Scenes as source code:
____

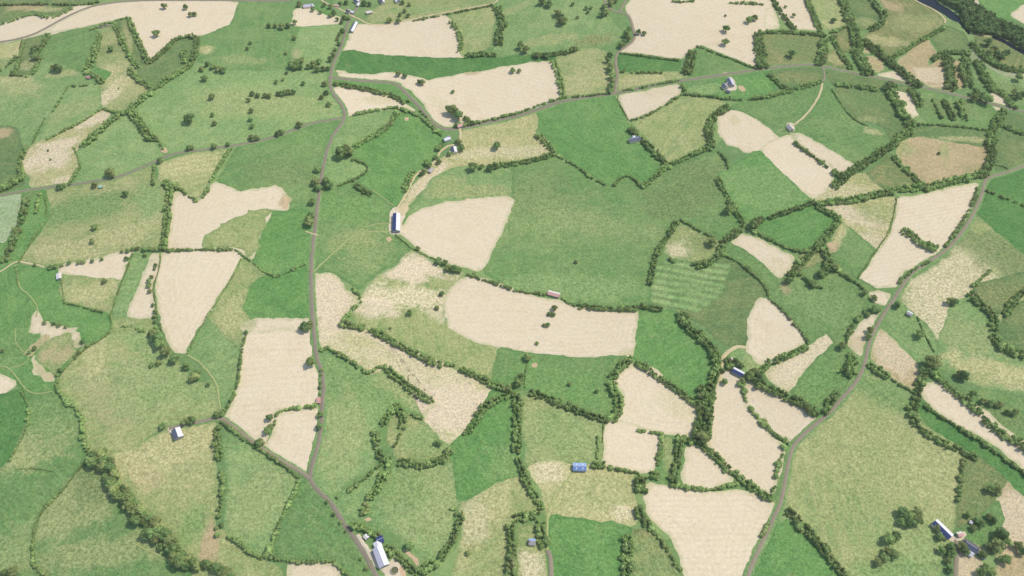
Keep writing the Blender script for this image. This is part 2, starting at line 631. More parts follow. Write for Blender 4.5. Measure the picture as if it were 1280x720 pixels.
def belt(label, r, pts, w, group, k=1.15):
    """A belt of single trees along a line."""
    m = metres_per_pixel(pts[0][1]); r, w = r * m, w * m
    c = densify(chaikin(xy(pts, r * 0.8), False, 0.25, 1), 1.0, False)
    t = np.gradient(c, axis=0); t /= np.linalg.norm(t, axis=1)[:, None]
    s, side = 0.0, 1
    while s < len(c):
        i = int(s)
        rr = r * float(rng.uniform(0.7, 1.3))
        d = side * w * float(rng.uniform(0.10, 0.5)) if w > r else float(rng.normal(0, 0.8))
        p = c[i] + np.array([-t[i, 1], t[i, 0]]) * d
        TREES.append((label, rr, None, None, group, p, 'tree'))
        side = -side
        s += rr * k * (0.62 if w > r else 1.0) * float(rng.uniform(0.8, 1.25))


def build_trees():
    for n, tr in enumerate(TREES):
        label, r, px, py, group = tr[:5]
        if px is None:
            x, y = tr[5]; 
        else:
            p = at(px, py, r * 0.8); x, y = p.x, p.y
        root = bpy.data.objects.new(tr[6], None); COL.objects.link(root)
        root.location = (x, y, float(ground(x, y)))
        root.rotation_euler = (0, 0, float(rng.uniform(0, 6.283)))
        hz = float(rng.uniform(0.75, 1.0)) * (1.0 if r > 4 else 0.9)
        root.empty_display_size = 1
        tag(root, label, tr[6], group)
        c = link('crown', CROWNS[n % len(CROWNS)], None, root)
        c.scale = (r, r * float(rng.uniform(0.88, 1.12)), r * hz)
        k = link('trunk', TRUNKS[n % len(TRUNKS)], None, root)
        k.scale = (r, r, r * hz)


# ------------------------------------------------------------------ buildings
def box_mesh(bm, x0, x1, y0, y1, z0, z1):
    v = [bm.verts.new(p) for p in ((x0, y0, z0), (x1, y0, z0), (x1, y1, z0), (x0, y1, z0), (x0, y0, z1), (x1, y0, z1), (x1, y1, z1), (x0, y1, z1))]
    for f in ((0, 3, 2, 1), (4, 5, 6, 7), (0, 1, 5, 4), (1, 2, 6, 5), (2, 3, 7, 6), (3, 0, 4, 7)):
        bm.faces.new([v[i] for i in f])


def done(bm, name, mat, parent):
    me = bpy.data.meshes.new(name); bm.to_mesh(me); bm.free()
    return link(name, me, mat, parent)


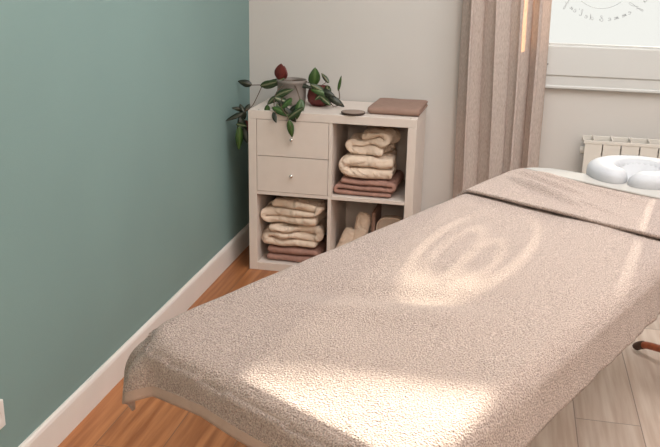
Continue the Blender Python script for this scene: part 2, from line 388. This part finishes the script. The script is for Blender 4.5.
# ------------------------------------------------------------------ curtain + rod
rod = thing('curtain_rod', 'metal curtain rod above the window carrying the linen curtain', 'curtain rod', (0, 0, 2.40))
bm = tube(bmesh.new(), [(.92, -.12, 0), (3.1, -.12, 0)], .011, 12); obj('pole', bm, M['rod'], rod, smooth=True)
for x in (1.2, 2.9):
    bm = tube(bmesh.new(), [(x, -.12, 0), (x, -.005, 0)], .006, 8); lathe_b = box(bm, x-.02, x+.02, -.008, 0, -.03, .03); obj('bracket', bm, M['rod'], rod)
CX0t, CX1t = .985, 1.375
def curtain_F(u, v):
    # u: 0..1 across cloth, v: 0 top..1 bottom
    z = 2.385-v*(2.385-.03)
    k = 1+.10*v
    x = 1.200+(u-.5)*(.365)*k+(.045*v)*1.0
    ph = 2*math.pi*(u*4.15+.05)+.9*math.sin(6.5*u+1.2*v)
    amp = .034*(.8+.35*v)*(1+.3*math.sin(7*u+1))
    y = -.105+amp*math.sin(ph)-.01*math.sin(5*v+9*u)
    x += .016*math.sin(2*ph+.6)+.003*math.sin(8*v+4*u)
    return Vector((x, y, z))
bm = bmesh.new(); grid(bm, curtain_F, 200, 60)
cur = obj('curtain', bm, M['curtain'], smooth=True)
tag(cur, 'beige pink linen curtain hanging in folds left of the window, sunlit from behind', 'curtain')

# ------------------------------------------------------------------ radiator
rad = thing('radiator', 'white panel radiator on the wall below the window, behind the face cushion', 'radiator', (1.616, -.025, .009))
for k in range(12):
    x = .08*k
    bm = bmesh.new()
    box(bm, x+.0025, x+.0775, -.098, -.094, .10, .640)           # flat front face
    box(bm, x+.012, x+.068, -.094, -.03, .10, .632)
    box(bm, x+.0375, x+.0425, -.098, -.012, .632, .664)
    s = obj('section', bm, M['radiator'], rad, bevel=.0015)
bm = bmesh.new()
box(bm, -.006, .966, -.100, -.094, .640, .656); box(bm, -.004, .964, -.016, -.010, .640, .662)
box(bm, -.006, -.001, -.100, -.010, .640, .656); box(bm, .961, .966, -.100, -.010, .640, .656)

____

**STATED EXERCISE**
From the listing, copy every line where the string "This" appears.

**PROBLEM SOLUTION**
Keep writing the Blender script for this image. This is part 2, starting at line 631. More parts follow. Write for Blender 4.5. Measure the picture as if it were 1280x720 pixels.
Continue the Blender Python script for this scene: part 2, from line 388. This part finishes the script. The script is for Blender 4.5.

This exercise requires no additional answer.